What the task asks: Take the data below and write out exactly the lines from the one with "s = rng.uniform(.05, .20, n)" through the one with "scatter(nm + '_rocks', np.stack([x, y, z"; omit every other line.

Entries taken from a collection:
▬▬▬▬▬▬

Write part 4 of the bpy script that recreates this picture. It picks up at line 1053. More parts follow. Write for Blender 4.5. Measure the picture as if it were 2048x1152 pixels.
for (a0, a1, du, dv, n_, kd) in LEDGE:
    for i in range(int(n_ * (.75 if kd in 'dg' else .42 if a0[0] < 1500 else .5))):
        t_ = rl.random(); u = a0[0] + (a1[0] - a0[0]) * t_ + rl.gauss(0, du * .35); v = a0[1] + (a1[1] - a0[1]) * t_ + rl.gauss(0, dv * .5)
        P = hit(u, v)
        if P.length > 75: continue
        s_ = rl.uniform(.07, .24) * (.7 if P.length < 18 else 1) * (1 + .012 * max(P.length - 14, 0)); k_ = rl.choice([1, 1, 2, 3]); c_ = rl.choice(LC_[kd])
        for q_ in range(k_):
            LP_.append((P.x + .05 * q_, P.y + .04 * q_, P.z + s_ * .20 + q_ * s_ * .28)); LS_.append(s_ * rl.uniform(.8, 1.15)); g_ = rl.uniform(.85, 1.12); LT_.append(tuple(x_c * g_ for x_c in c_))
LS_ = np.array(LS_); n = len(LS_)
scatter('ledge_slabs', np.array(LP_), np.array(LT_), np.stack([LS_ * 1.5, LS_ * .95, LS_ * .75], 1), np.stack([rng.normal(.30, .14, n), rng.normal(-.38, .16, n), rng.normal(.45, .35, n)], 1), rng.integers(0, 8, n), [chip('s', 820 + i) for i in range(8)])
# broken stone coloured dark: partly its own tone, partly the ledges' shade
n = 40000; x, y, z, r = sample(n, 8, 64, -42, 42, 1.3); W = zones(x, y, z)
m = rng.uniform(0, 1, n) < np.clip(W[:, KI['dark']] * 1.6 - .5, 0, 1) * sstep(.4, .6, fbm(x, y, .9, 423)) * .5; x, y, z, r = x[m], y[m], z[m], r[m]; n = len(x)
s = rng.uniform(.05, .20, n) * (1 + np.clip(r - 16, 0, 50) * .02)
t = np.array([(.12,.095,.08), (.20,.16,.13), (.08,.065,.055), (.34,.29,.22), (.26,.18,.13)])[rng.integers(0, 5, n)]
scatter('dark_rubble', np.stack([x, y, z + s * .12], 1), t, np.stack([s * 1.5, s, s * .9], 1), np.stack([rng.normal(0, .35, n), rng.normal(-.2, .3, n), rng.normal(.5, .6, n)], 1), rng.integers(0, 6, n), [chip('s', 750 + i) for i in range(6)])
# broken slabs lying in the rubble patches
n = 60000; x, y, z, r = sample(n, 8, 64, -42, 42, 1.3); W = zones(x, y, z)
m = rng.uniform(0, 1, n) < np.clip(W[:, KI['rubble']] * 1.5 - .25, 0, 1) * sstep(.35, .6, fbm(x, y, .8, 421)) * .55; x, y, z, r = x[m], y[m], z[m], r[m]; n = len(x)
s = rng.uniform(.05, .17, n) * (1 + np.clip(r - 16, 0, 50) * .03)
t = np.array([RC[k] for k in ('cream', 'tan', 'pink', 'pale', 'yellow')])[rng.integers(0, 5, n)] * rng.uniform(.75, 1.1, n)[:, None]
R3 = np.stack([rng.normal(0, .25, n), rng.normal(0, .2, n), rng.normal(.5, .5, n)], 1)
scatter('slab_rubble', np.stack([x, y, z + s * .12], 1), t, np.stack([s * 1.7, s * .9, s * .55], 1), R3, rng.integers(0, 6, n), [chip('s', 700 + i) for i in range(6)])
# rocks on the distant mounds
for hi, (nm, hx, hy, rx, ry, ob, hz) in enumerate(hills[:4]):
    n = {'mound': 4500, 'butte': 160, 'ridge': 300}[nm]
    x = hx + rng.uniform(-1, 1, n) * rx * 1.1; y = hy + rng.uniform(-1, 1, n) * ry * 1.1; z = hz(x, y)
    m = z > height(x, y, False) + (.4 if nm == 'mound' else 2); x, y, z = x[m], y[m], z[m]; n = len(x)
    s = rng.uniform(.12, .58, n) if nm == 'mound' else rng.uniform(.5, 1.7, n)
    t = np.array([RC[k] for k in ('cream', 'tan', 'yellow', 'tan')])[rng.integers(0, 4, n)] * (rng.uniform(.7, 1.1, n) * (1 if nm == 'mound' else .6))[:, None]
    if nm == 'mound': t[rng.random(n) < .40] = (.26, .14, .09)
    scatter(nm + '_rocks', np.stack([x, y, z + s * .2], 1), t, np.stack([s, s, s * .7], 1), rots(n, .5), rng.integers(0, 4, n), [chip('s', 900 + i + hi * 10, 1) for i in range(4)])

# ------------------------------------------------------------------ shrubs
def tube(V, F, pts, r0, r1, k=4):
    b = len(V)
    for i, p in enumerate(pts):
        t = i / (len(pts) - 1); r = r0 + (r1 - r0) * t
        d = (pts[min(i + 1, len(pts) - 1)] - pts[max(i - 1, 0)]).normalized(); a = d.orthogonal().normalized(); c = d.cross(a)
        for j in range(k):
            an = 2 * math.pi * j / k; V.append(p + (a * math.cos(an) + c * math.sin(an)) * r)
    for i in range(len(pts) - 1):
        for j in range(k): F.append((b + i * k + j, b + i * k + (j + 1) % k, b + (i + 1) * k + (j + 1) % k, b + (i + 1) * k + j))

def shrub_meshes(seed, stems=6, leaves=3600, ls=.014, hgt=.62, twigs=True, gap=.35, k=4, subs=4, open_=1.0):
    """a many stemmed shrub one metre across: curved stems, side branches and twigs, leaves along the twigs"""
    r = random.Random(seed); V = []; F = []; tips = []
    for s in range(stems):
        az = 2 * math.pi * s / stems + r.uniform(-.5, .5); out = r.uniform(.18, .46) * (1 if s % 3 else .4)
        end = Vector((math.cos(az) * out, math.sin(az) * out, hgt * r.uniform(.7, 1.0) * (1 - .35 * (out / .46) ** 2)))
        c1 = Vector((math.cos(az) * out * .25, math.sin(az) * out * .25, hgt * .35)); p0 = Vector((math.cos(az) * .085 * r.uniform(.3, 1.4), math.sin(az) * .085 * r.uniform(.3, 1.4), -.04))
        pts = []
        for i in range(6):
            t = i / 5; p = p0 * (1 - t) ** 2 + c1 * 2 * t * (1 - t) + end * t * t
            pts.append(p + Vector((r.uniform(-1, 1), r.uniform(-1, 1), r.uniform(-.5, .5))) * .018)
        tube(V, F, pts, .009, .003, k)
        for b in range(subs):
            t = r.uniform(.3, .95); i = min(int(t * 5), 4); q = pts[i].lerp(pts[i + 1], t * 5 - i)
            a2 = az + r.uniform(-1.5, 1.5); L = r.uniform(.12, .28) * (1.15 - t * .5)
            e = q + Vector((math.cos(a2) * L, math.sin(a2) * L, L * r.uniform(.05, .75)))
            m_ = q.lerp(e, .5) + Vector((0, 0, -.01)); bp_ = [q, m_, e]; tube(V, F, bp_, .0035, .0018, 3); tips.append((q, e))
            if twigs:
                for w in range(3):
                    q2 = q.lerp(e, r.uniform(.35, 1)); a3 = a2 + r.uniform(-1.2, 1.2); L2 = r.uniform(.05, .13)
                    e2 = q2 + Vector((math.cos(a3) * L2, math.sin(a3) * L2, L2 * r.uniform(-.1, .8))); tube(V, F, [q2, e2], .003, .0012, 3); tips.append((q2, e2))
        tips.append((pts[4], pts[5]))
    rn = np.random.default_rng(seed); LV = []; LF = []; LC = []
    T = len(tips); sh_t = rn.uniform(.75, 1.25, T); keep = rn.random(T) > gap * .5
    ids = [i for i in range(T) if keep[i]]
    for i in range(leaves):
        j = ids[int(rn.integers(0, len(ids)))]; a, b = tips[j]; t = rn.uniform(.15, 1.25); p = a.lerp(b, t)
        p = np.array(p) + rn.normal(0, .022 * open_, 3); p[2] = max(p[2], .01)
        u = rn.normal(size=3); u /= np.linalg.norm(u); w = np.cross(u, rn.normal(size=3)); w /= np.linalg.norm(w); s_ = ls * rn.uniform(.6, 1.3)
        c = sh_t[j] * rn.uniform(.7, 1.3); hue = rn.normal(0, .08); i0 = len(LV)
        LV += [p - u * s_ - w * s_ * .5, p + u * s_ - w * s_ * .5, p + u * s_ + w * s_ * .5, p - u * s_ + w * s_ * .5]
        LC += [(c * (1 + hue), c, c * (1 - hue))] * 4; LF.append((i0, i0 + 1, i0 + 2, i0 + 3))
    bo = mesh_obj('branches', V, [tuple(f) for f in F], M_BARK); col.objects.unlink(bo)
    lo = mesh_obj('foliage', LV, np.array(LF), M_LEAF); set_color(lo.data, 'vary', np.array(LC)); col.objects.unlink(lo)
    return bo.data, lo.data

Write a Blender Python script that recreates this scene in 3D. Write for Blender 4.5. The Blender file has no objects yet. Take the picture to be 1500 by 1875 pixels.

▬▬▬▬▬▬

Output of the exercise:
s = rng.uniform(.05, .20, n) * (1 + np.clip(r - 16, 0, 50) * .02)
t = np.array([(.12,.095,.08), (.20,.16,.13), (.08,.065,.055), (.34,.29,.22), (.26,.18,.13)])[rng.integers(0, 5, n)]
scatter('dark_rubble', np.stack([x, y, z + s * .12], 1), t, np.stack([s * 1.5, s, s * .9], 1), np.stack([rng.normal(0, .35, n), rng.normal(-.2, .3, n), rng.normal(.5, .6, n)], 1), rng.integers(0, 6, n), [chip('s', 750 + i) for i in range(6)])
# broken slabs lying in the rubble patches
n = 60000; x, y, z, r = sample(n, 8, 64, -42, 42, 1.3); W = zones(x, y, z)
m = rng.uniform(0, 1, n) < np.clip(W[:, KI['rubble']] * 1.5 - .25, 0, 1) * sstep(.35, .6, fbm(x, y, .8, 421)) * .55; x, y, z, r = x[m], y[m], z[m], r[m]; n = len(x)
s = rng.uniform(.05, .17, n) * (1 + np.clip(r - 16, 0, 50) * .03)
t = np.array([RC[k] for k in ('cream', 'tan', 'pink', 'pale', 'yellow')])[rng.integers(0, 5, n)] * rng.uniform(.75, 1.1, n)[:, None]
R3 = np.stack([rng.normal(0, .25, n), rng.normal(0, .2, n), rng.normal(.5, .5, n)], 1)
scatter('slab_rubble', np.stack([x, y, z + s * .12], 1), t, np.stack([s * 1.7, s * .9, s * .55], 1), R3, rng.integers(0, 6, n), [chip('s', 700 + i) for i in range(6)])
# rocks on the distant mounds
for hi, (nm, hx, hy, rx, ry, ob, hz) in enumerate(hills[:4]):
    n = {'mound': 4500, 'butte': 160, 'ridge': 300}[nm]
    x = hx + rng.uniform(-1, 1, n) * rx * 1.1; y = hy + rng.uniform(-1, 1, n) * ry * 1.1; z = hz(x, y)
    m = z > height(x, y, False) + (.4 if nm == 'mound' else 2); x, y, z = x[m], y[m], z[m]; n = len(x)
    s = rng.uniform(.12, .58, n) if nm == 'mound' else rng.uniform(.5, 1.7, n)
    t = np.array([RC[k] for k in ('cream', 'tan', 'yellow', 'tan')])[rng.integers(0, 4, n)] * (rng.uniform(.7, 1.1, n) * (1 if nm == 'mound' else .6))[:, None]
    if nm == 'mound': t[rng.random(n) < .40] = (.26, .14, .09)
    scatter(nm + '_rocks', np.stack([x, y, z + s * .2], 1), t, np.stack([s, s, s * .7], 1), rots(n, .5), rng.integers(0, 4, n), [chip('s', 900 + i + hi * 10, 1) for i in range(4)])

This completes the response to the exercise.